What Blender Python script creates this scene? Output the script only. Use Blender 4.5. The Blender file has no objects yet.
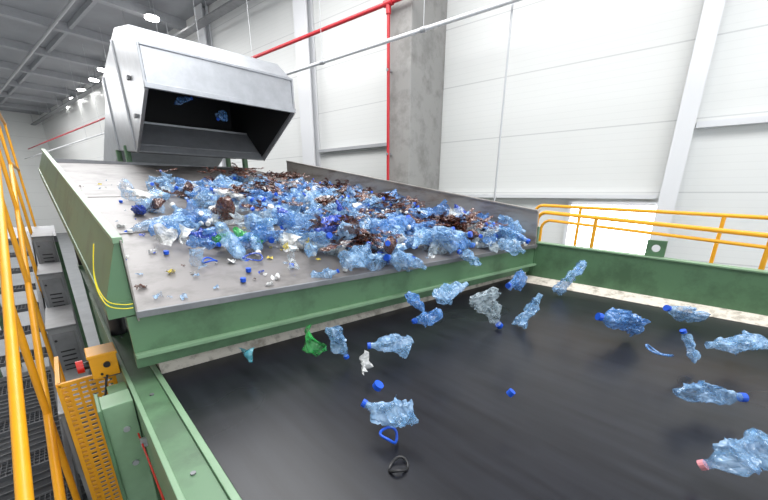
import bpy, bmesh, math, random
from math import *
from mathutils import Vector, Matrix, noise, Euler
import numpy as np
random.seed(7); R=random.Random(11)
scene=bpy.context.scene
FLOOR=-3.6

# ---------------------------------------------------------------- materials
def newmat(name):
    m=bpy.data.materials.new(name); m.use_nodes=True
    nt=m.node_tree; b=nt.nodes['Principled BSDF']; return m,nt,b
def simple(name,col,rough=.5,metal=0,spec=.5,var=0.0,scale=6,bump=0.0,alpha=1,emit=None,estr=0,stretch=(1,1,1),dirt=None,dirtamt=.5):
    m,nt,b=newmat(name)
    b.inputs['Base Color'].default_value=(*col,1)
    b.inputs['Roughness'].default_value=rough; b.inputs['Metallic'].default_value=metal
    b.inputs['Specular IOR Level'].default_value=spec
    b.inputs['Alpha'].default_value=alpha
    if emit: b.inputs['Emission Color'].default_value=(*emit,1); b.inputs['Emission Strength'].default_value=estr
    if var or bump or dirt:
        tc=nt.nodes.new('ShaderNodeTexCoord'); mp=nt.nodes.new('ShaderNodeMapping'); mp.inputs['Scale'].default_value=stretch
        nt.links.new(tc.outputs['Object'],mp.inputs['Vector'])
        n=nt.nodes.new('ShaderNodeTexNoise'); n.inputs['Scale'].default_value=scale; n.inputs['Detail'].default_value=6
        n.inputs['Roughness'].default_value=.65
        nt.links.new(mp.outputs['Vector'],n.inputs['Vector'])
        if var or dirt:
            cr=nt.nodes.new('ShaderNodeValToRGB')
            a=tuple(max(0,c*(1-var)) for c in col); c2=tuple(min(1,c*(1+var)) for c in col)
            if dirt: a=tuple(c*(1-dirtamt)+d*dirtamt for c,d in zip(col,dirt))
            cr.color_ramp.elements[0].position=.35; cr.color_ramp.elements[1].position=.65 if not dirt else .52
            cr.color_ramp.elements[0].color=(*a,1); cr.color_ramp.elements[1].color=(*c2,1)
            nt.links.new(n.outputs['Fac'],cr.inputs['Fac']); nt.links.new(cr.outputs['Color'],b.inputs['Base Color'])
        if bump:
            bp=nt.nodes.new('ShaderNodeBump'); bp.inputs['Strength'].default_value=bump; bp.inputs['Distance'].default_value=.02
            nt.links.new(n.outputs['Fac'],bp.inputs['Height']); nt.links.new(bp.outputs['Normal'],b.inputs['Normal'])
    return m
M={}
M['green']=simple('green_paint',(.095,.19,.10),.42,var=.12,scale=3,dirt=(.05,.09,.05),dirtamt=.5)
M['greenlt']=simple('green_paint_light',(.20,.33,.20),.4,var=.1,scale=4)
M['yellow']=simple('yellow_paint',(.85,.38,.012),.4,var=.06)
M['steel']=simple('tray_steel',(.150,.140,.137),.40,metal=.25,var=.30,scale=2.2,bump=.15,dirt=(.075,.068,.063),dirtamt=.7)
M['steelwall']=simple('side_steel',(.33,.31,.29),.38,metal=.6,var=.2,scale=4,stretch=(1,.5,2),bump=.1,dirt=(.2,.16,.13),dirtamt=.6)
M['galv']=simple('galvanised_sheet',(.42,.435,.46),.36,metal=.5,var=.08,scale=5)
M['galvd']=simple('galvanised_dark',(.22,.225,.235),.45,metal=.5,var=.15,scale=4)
M['stair']=simple('stair_grating_steel',(.11,.115,.125),.55,metal=.4,var=.15,scale=4)
M['cab']=simple('cabinet_grey',(.26,.27,.28),.5,var=.08,scale=4)
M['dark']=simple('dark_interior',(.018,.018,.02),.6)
M['cream']=simple('dirty_cream_edge',(.50,.46,.40),.7,var=.2,scale=14,dirt=(.2,.17,.13),dirtamt=.6,bump=.4)
M['red']=simple('red_pipe',(.50,.02,.03),.35)
M['white']=simple('white_pipe',(.72,.73,.75),.4)
M['conc']=simple('concrete',(.27,.265,.255),.85,var=.14,scale=2.2,bump=.25,dirt=(.18,.175,.165),dirtamt=.6)
M['floor']=simple('concrete_floor',(.20,.21,.22),.5,var=.12,scale=1.2)
M['ceil']=simple('ceiling_deck',(.32,.33,.35),.7,var=.06,scale=.8)
M['beam']=simple('ceiling_beam',(.38,.39,.41),.7,var=.05)
M['duct']=simple('duct_metal',(.5,.51,.53),.4,metal=.4)
M['blackp']=simple('black_plastic',(.015,.015,.017),.4)
M['redbtn']=simple('red_button',(.6,.02,.01),.3)
M['ycable']=simple('yellow_cable',(.8,.68,.02),.4)
M['lamp']=simple('lamp_lens',(1,1,1),.5,emit=(1,.99,.96),estr=22)
M['daylight']=simple('daylight_glass',(1,1,1),.5,emit=(.97,.99,1),estr=5)

m,nt,b=newmat('black_rubber_belt'); M['belt']=m
tc=nt.nodes.new('ShaderNodeTexCoord'); mp=nt.nodes.new('ShaderNodeMapping'); mp.inputs['Scale'].default_value=(9,.9,1)
n=nt.nodes.new('ShaderNodeTexNoise'); n.inputs['Scale'].default_value=2.2; n.inputs['Detail'].default_value=7
n2=nt.nodes.new('ShaderNodeTexNoise'); n2.inputs['Scale'].default_value=1.1
cr=nt.nodes.new('ShaderNodeValToRGB'); cr.color_ramp.elements[0].position=.3; cr.color_ramp.elements[1].position=.8
cr.color_ramp.elements[0].color=(.008,.0085,.0115,1); cr.color_ramp.elements[1].color=(.018,.0195,.026,1)
nt.links.new(tc.outputs['Object'],mp.inputs['Vector']); nt.links.new(mp.outputs[0],n.inputs['Vector']); nt.links.new(tc.outputs['Object'],n2.inputs['Vector'])
nt.links.new(n.outputs['Fac'],cr.inputs['Fac']); nt.links.new(cr.outputs[0],b.inputs['Base Color'])
mr=nt.nodes.new('ShaderNodeMapRange'); mr.inputs['To Min'].default_value=.22; mr.inputs['To Max'].default_value=.38
nt.links.new(n2.outputs['Fac'],mr.inputs['Value']); nt.links.new(mr.outputs[0],b.inputs['Roughness'])
b.inputs['Specular IOR Level'].default_value=.36

m,nt,b=newmat('white_wall_panel'); M['panel']=m
tc=nt.nodes.new('ShaderNodeTexCoord'); sp=nt.nodes.new('ShaderNodeSeparateXYZ'); nt.links.new(tc.outputs['Object'],sp.inputs[0])
def math_(op,a,bv=None,c=None):
    nd=nt.nodes.new('ShaderNodeMath'); nd.operation=op
    for i,v in enumerate((a,bv,c)):
        if v is None: continue
        if isinstance(v,(int,float)): nd.inputs[i].default_value=v
        else: nt.links.new(v,nd.inputs[i])
    return nd.outputs[0]
fr=math_('FRACT',math_('MULTIPLY',sp.outputs[2],1/1.15))
seam=math_('LESS_THAN',fr,.018)
rib=math_('LESS_THAN',math_('FRACT',math_('MULTIPLY',sp.outputs[2],8.7)),.12)
nz=nt.nodes.new('ShaderNodeTexNoise'); nz.inputs['Scale'].default_value=.7; nt.links.new(tc.outputs['Object'],nz.inputs['Vector'])
mix=nt.nodes.new('ShaderNodeMix'); mix.data_type='RGBA'
mix.inputs[6].default_value=(.76,.77,.755,1); mix.inputs[7].default_value=(.46,.47,.47,1)
fac=math_('ADD',math_('MULTIPLY',seam,.5),math_('ADD',math_('MULTIPLY',rib,.09),math_('MULTIPLY',nz.outputs['Fac'],.12)))
nt.links.new(fac,mix.inputs[0]); nt.links.new(mix.outputs[2],b.inputs['Base Color'])
b.inputs['Roughness'].default_value=.45

def pet(name,col,alpha,rough=.14,spec=.9,mixl=.5,crease=True):
    m,nt,b=newmat(name)
    tc=nt.nodes.new('ShaderNodeTexCoord')
    n=nt.nodes.new('ShaderNodeTexNoise'); n.inputs['Scale'].default_value=18; n.inputs['Detail'].default_value=4
    nt.links.new(tc.outputs['Object'],n.inputs['Vector'])
    cr=nt.nodes.new('ShaderNodeValToRGB'); cr.color_ramp.elements[0].position=.38; cr.color_ramp.elements[1].position=.64
    lite=tuple(min(1,c*.5+.5) for c in col)
    cr.color_ramp.elements[0].color=(*col,1); cr.color_ramp.elements[1].color=(*(tuple(c*(1-mixl)+l*mixl for c,l in zip(col,lite))),1)
    nt.links.new(n.outputs['Fac'],cr.inputs['Fac']); nt.links.new(cr.outputs[0],b.inputs['Base Color'])
    mr=nt.nodes.new('ShaderNodeMapRange'); mr.inputs['From Min'].default_value=.35; mr.inputs['From Max'].default_value=.65
    mr.inputs['To Min'].default_value=max(0,alpha-.25); mr.inputs['To Max'].default_value=min(1,alpha+.2)
    nt.links.new(n.outputs['Fac'],mr.inputs['Value']); nt.links.new(mr.outputs[0],b.inputs['Alpha'])
    v=nt.nodes.new('ShaderNodeTexVoronoi'); v.inputs['Scale'].default_value=30; v.feature='DISTANCE_TO_EDGE'
    nt.links.new(tc.outputs['Object'],v.inputs['Vector'])
    bp=nt.nodes.new('ShaderNodeBump'); bp.inputs['Strength'].default_value=.7; bp.inputs['Distance'].default_value=.012
    nt.links.new(v.outputs['Distance'],bp.inputs['Height']); nt.links.new(bp.outputs['Normal'],b.inputs['Normal'])
    b.inputs['Roughness'].default_value=rough; b.inputs['Specular IOR Level'].default_value=spec
    return m
M['p_lb']=pet('pet_light_blue',(.20,.46,.78),.46,mixl=.5)
M['p_b']=pet('pet_blue',(.05,.25,.64),.58,mixl=.30)
M['p_db']=pet('pet_deep_blue',(.015,.07,.5),.85,mixl=.1)
M['p_clear']=pet('pet_clear',(.60,.74,.82),.36)
M['p_white']=pet('white_film',(.74,.75,.74),.85,.4,.4)
M['p_green']=pet('pet_green',(.01,.38,.06),.8,mixl=.15)
M['p_teal']=pet('pet_teal',(.01,.25,.32),.8,mixl=.15)
M['p_yellow']=pet('film_yellow',(.75,.6,.06),.85,.4,.4,mixl=.2)
M['p_brown']=pet('pet_brown',(.10,.026,.012),.92,mixl=.05)
M['cap_blue']=simple('cap_blue',(.01,.09,.6),.35)
M['cap_pink']=simple('cap_pink',(.75,.3,.34),.4)
M['cap_white']=simple('cap_white',(.75,.75,.72),.4)

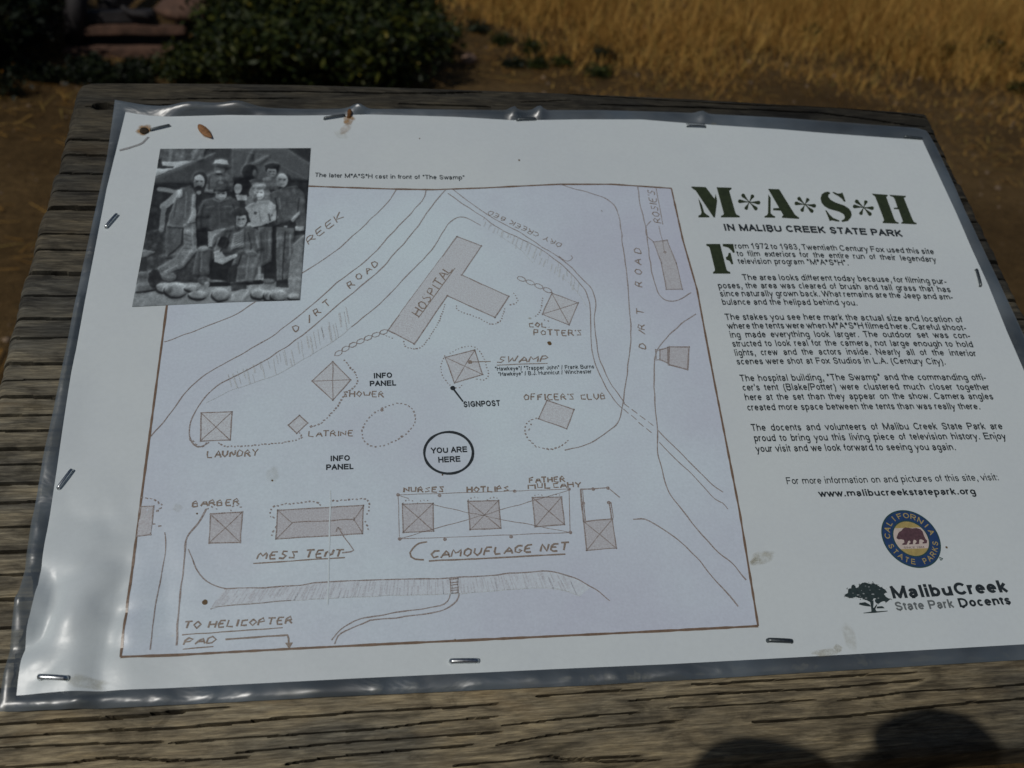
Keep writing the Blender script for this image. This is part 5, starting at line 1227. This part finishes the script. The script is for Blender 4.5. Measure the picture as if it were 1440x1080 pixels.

TO BE DONE: Copy the lines from the entries above in which the word "metal" appears.

SOLVED PROBLEM:
def simple(name,col,rough=.5,metal=0,spec=.5,var=0.0,scale=6,bump=0.0,alpha=1,emit=None,estr=0,stretch=(1,1,1),dirt=None,dirtamt=.5):
    b.inputs['Roughness'].default_value=rough; b.inputs['Metallic'].default_value=metal
M['steel']=simple('tray_steel',(.150,.140,.137),.40,metal=.25,var=.30,scale=2.2,bump=.15,dirt=(.075,.068,.063),dirtamt=.7)
M['steelwall']=simple('side_steel',(.33,.31,.29),.38,metal=.6,var=.2,scale=4,stretch=(1,.5,2),bump=.1,dirt=(.2,.16,.13),dirtamt=.6)
M['galv']=simple('galvanised_sheet',(.42,.435,.46),.36,metal=.5,var=.08,scale=5)
M['galvd']=simple('galvanised_dark',(.22,.225,.235),.45,metal=.5,var=.15,scale=4)
M['stair']=simple('stair_grating_steel',(.11,.115,.125),.55,metal=.4,var=.15,scale=4)
M['duct']=simple('duct_metal',(.5,.51,.53),.4,metal=.4)